Speaking of Palestine and Chicago cultural institutions, over 2,000 poets and writers are boycotting The Poetry Foundation over the silencing of pro-Palestinian voices. Dan Sheehan at Lit Hub reporting. This is the latest in a long line of Poetry Foundation fuckups, and I don’t have much to say beyond how disappointing it is that that beautiful of a building situated in the downtown of a world-class city where the entire focus is poetry continually fumbles the bag this much. You pass out free poetry magazines—literally called Poetry—yet you know nothing of the world and its people. Shameful.
Content on the internet is going through a dark time—at least “text-based content written by smart people who got paid for their work” is going through a dark time. In the wake of the zillionth killing/resurrection of a G/O Media product, Jason Koebler and Emanuel Maiberg over at 404 talking about why advertisers don’t want sites like Jezebel to exist. It was bad enough when Mark Zuckerberg was walking into rooms firing all our friends. The idea of a bunch of bitter and sweaty Pete Campbells and Paul Kinseys now decide whether radical writing—sorry, writing “with teeth”—has a home on the internet? That makes me want to puke martinis and oysters all over Madison Avenue.
One more from Sabrina Imbler, and this one for the SFF writers out there: what future does de-extinction promise? Is it worth it to bring back the mammoth? The dodo? To save you a click (but do click): we can’t actually bring these animals back. Not as they were. Nor can they live where they once did. They’d be generic hybrids, confined to Dr. Moreau- or Jurassic Park-style designated habitats. The pull quote is defining: “de-extinction do not really offer atonement, but instead a grand gesture—even if it works, it will not change the path of shortsighted greed that got us here…It cannot restore what has been lost, and overlooks all that we have left to lose.” All that said…SFF writers, please read and use as inspiration.
That’s all for this week, here’s a photo of Brooklyn. I do love rowhouses:

If you’re in the service industry, I sincerely hope no one asks you to put something on a dead guy’s tab.
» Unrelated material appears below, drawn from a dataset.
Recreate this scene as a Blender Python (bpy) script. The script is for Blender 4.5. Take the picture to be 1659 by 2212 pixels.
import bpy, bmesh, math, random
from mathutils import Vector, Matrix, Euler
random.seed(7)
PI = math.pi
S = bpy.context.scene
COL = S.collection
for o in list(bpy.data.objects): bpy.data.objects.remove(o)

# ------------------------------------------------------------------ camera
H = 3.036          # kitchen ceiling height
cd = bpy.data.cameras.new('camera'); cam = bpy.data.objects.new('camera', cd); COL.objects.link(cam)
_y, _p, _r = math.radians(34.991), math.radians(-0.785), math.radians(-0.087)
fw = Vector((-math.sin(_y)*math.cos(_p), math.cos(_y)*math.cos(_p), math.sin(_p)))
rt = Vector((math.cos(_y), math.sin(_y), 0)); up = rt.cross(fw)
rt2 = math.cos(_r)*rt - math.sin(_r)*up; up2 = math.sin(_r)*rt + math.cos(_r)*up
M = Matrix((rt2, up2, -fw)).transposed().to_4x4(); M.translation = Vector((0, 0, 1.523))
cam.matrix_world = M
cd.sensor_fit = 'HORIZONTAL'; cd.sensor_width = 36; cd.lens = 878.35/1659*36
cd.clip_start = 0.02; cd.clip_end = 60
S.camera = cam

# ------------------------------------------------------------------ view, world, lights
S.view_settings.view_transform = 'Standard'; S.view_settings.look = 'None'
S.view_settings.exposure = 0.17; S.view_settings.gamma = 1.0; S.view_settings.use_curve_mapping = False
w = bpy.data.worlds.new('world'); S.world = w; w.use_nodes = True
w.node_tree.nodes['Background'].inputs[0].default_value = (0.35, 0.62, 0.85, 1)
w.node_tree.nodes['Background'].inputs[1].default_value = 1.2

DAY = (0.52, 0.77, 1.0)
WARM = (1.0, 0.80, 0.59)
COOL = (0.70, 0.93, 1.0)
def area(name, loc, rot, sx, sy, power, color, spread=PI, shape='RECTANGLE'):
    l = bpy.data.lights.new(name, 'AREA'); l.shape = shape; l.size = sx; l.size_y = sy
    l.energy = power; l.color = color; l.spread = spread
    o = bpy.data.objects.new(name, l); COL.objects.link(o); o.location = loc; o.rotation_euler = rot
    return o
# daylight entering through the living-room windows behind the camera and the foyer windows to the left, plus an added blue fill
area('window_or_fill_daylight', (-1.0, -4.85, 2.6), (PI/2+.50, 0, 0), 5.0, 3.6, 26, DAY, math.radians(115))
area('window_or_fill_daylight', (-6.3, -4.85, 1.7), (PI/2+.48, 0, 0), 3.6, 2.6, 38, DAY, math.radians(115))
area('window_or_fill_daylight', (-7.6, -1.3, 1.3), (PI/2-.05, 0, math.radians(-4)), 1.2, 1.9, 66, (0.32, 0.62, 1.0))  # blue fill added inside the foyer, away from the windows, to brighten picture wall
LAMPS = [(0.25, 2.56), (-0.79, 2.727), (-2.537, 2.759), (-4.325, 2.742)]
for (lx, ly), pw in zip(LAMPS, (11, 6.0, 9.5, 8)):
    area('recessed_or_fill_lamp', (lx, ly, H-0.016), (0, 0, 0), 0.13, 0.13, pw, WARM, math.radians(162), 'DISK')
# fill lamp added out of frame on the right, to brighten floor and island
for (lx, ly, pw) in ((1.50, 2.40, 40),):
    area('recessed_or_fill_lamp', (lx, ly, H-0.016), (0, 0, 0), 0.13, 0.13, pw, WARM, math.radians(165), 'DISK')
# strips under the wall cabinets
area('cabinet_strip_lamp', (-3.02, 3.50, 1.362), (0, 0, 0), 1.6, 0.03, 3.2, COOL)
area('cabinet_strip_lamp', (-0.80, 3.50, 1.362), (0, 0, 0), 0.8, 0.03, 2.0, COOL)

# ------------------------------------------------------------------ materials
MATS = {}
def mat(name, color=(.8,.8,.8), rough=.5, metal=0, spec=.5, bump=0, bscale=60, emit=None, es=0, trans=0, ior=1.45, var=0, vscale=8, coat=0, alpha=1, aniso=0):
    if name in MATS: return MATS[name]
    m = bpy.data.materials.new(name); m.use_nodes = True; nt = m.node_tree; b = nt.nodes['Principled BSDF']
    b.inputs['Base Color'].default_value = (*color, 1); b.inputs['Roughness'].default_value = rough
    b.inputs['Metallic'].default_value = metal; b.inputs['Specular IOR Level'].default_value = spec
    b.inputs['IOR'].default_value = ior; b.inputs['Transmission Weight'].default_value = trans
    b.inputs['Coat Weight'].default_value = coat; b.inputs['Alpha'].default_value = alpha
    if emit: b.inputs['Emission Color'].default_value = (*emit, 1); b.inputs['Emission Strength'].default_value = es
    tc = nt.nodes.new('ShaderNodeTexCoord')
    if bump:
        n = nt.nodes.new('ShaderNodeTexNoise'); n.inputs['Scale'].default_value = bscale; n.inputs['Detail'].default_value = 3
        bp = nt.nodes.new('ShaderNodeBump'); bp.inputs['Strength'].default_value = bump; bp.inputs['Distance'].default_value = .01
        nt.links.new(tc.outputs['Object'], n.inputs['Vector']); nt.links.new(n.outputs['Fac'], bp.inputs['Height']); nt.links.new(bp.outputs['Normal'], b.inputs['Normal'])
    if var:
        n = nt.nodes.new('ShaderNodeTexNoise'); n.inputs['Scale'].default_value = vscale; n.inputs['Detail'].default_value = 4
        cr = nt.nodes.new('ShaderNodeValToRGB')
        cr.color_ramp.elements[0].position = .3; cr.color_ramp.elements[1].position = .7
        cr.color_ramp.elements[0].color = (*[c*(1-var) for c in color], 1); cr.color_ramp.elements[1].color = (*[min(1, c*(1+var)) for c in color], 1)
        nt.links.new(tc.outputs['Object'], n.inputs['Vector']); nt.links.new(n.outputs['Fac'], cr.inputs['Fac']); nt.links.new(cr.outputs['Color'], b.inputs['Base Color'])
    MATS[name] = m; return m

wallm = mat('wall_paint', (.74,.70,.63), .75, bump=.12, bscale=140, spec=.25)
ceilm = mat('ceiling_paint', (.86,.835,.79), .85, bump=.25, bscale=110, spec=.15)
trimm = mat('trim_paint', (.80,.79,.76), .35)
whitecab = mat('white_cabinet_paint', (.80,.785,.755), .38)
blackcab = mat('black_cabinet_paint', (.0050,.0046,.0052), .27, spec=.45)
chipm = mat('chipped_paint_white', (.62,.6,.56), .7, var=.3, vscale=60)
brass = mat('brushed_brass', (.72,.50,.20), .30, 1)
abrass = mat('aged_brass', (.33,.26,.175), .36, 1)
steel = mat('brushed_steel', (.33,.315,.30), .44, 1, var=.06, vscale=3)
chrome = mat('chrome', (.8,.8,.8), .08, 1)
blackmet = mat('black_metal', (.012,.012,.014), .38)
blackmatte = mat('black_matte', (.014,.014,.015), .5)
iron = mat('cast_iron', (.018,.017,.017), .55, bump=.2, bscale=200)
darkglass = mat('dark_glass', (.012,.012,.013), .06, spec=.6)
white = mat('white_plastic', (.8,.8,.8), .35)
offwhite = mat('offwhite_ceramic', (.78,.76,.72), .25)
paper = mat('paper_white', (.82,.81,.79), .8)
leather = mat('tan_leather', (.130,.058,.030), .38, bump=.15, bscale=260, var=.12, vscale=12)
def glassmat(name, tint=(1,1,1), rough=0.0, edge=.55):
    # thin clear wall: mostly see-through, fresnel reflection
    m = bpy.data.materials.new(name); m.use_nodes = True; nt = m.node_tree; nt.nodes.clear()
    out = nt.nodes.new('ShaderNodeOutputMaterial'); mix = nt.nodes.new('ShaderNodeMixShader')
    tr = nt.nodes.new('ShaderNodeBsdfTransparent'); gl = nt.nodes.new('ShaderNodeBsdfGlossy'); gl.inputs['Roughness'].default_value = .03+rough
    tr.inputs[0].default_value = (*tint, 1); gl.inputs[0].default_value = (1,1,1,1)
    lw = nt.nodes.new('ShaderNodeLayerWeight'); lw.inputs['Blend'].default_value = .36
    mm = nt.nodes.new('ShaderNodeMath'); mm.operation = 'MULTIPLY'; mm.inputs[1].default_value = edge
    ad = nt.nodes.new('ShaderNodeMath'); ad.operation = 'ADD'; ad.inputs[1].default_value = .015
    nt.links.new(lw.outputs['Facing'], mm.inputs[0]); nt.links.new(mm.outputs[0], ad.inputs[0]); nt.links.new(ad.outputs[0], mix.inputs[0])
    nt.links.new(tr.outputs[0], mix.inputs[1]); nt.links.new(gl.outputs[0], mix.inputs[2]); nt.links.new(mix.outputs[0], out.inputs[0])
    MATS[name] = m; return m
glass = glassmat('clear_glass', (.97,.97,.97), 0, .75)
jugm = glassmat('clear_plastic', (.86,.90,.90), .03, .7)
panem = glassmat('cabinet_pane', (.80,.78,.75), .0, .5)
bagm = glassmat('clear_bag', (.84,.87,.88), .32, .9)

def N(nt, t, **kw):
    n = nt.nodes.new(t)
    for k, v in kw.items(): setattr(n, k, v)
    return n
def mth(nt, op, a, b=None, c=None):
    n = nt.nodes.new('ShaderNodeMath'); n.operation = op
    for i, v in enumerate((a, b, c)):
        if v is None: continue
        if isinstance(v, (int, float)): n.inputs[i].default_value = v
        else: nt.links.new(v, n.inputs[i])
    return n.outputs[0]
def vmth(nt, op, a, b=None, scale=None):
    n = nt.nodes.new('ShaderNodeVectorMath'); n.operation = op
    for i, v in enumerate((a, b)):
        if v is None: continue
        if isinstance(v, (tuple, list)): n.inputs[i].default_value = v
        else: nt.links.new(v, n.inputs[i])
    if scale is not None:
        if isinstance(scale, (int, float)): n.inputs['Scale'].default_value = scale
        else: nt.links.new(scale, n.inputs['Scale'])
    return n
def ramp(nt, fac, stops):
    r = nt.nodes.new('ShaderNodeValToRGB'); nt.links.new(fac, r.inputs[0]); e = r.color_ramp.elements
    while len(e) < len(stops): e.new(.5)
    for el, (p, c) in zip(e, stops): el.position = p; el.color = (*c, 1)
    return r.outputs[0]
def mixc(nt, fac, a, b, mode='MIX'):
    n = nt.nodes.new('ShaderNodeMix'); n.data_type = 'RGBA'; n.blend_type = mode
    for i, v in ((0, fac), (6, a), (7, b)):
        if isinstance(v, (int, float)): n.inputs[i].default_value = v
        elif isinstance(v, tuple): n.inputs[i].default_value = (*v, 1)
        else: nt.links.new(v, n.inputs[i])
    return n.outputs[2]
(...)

I had so much anxiety for Zeod’s bottom line in this novel. Also I hope your boss doesn’t force you to try to intimidate anyone. May you clean up in tips this weekend.
Sorry you got an email,
Chris
GOOD LORD I forgot how Internet Atheist, Reddit-in-2007-coded that rant is. Benioff wrote that! The warning signs for the latter seasons of Game of Thrones were there. Also, I learned how to footnote! Pretty cool, huh? I don’t think so either.
You know which f-word it is because it is against the style guide of this blog to censor “fuck.” Ok, no more fuckin footnotes.